During an offseason in which several contenders made high-profile moves, the Nuggets went largely unnoticed. They lost Dahntay Jones and Linas Kleiza, two key players last season, and added only career backups such as Arron Afflalo and Joey Graham, as well as rookie point guard Ty Lawson.

"Nobody's going to give us any credit," Anthony said. "That's just the way it is and the way it's always been. At first, I was surprised we didn't do more [in the offseason]. I was wondering what we were going to do. But when you have a good team, you didn't need to go out there and sign big-name players if you don't have to.
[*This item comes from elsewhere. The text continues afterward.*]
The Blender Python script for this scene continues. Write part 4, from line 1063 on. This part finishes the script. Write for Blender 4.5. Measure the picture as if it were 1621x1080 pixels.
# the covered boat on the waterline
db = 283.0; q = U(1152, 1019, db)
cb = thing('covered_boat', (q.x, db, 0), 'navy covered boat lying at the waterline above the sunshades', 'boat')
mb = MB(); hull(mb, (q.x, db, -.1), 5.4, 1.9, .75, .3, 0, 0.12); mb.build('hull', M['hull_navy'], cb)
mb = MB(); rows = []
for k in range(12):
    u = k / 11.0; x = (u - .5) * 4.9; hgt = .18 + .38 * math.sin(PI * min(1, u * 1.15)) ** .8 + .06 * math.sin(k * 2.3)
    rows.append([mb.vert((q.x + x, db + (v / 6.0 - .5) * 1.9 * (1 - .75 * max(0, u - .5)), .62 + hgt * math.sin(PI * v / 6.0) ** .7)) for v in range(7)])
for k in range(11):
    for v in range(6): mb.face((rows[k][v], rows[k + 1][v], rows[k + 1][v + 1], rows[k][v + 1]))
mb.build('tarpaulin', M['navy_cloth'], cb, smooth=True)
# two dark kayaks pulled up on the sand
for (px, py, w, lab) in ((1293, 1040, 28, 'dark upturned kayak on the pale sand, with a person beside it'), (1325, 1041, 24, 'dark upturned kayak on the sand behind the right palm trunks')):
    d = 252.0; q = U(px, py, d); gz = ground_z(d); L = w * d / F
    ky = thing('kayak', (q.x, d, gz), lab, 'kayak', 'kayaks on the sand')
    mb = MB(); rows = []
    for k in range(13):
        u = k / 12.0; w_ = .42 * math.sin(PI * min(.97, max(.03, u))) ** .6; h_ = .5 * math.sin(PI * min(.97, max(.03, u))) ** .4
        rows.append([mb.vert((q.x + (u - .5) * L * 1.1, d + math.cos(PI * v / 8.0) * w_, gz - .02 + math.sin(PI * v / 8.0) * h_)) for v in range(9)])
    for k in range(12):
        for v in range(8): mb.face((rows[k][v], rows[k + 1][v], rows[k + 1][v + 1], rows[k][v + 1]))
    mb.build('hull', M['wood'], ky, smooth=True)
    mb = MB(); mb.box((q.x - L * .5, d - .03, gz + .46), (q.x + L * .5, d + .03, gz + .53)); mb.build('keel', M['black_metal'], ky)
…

This is my seventh season, and every year we always had new players, but this year we kept our core group of guys and we're better."

Anthony will remain part of that core for at least two more seasons thanks to how he structured his $80 million contract extension in 2006. Instead of joining draft classmates James, Wade and Chris Bosh in accepting three-year deals with a fourth-year option that would've enabled him to become part of the much-hyped free-agent class next summer, Anthony signed a four-year deal with a fifth-year option. He can explore free agency in 2011, though he says he wants to remain with the Nuggets for as long as they'll have him.

"There's going to be a lot going on next summer, and I'm happy that I'm not going to be a part it," Anthony said. "I'd rather wait and see what happens the next year. Besides, I wasn't going to leave no money on the table. We don't do that where I come from."

Motivated by Denver's coming within two games of the NBA Finals, Anthony rededicated himself in the offseason, spending much of his time training in Los Angeles, where he was forced to drive by fans with Lakers flags on their cars on a daily basis. He dropped nearly 15 pounds while working with a celebrity trainer (what other kind would you expect in L.A.?). Once training camp started, Anthony took on more of a leadership role.

"His practice habits have definitely been upgraded," Nuggets coach George Karl said. "There's a leadership that comes with winning in the playoffs. He's led our team in a confident way and he's much more mature now."

Anthony elevated his play during the playoffs, averaging 27.2 points, 5.8 rebounds and 4.1 assists. He set a team playoff record with five consecutive 30-point games, including a 39-point performance in a Game 1 loss to the Lakers in the conference finals. The Lakers proceeded to end the Nuggets' season on Anthony's 25th birthday, a disappointment that Billups sees as a turning point in Carmelo's career.

"When I got to 25, 26, that's about the time my career turned around and I began to understand everything," said Billups, who won a championship with the Pistons at 26. "Melo is already one of the better players in the game, but now he's got to lead us. When you get that close to a championship, you get hungry. You want to get better so you can win an NBA championship. Melo's hungry."

That hunger, combined with a renewed focus (he averaged an NBA-high 23.6 points in only 24.1 minutes in the preseason), hasn't been lost on a front office that hopes to sign Anthony to another contract extension in the next year.

"When he's locked in mentally, he's kind of playing the game by himself out there," Nuggets vice president of player personnel Rex Chapman said. "He's one of the best players in the world."

Now if he can only get more All-Star voters to agree.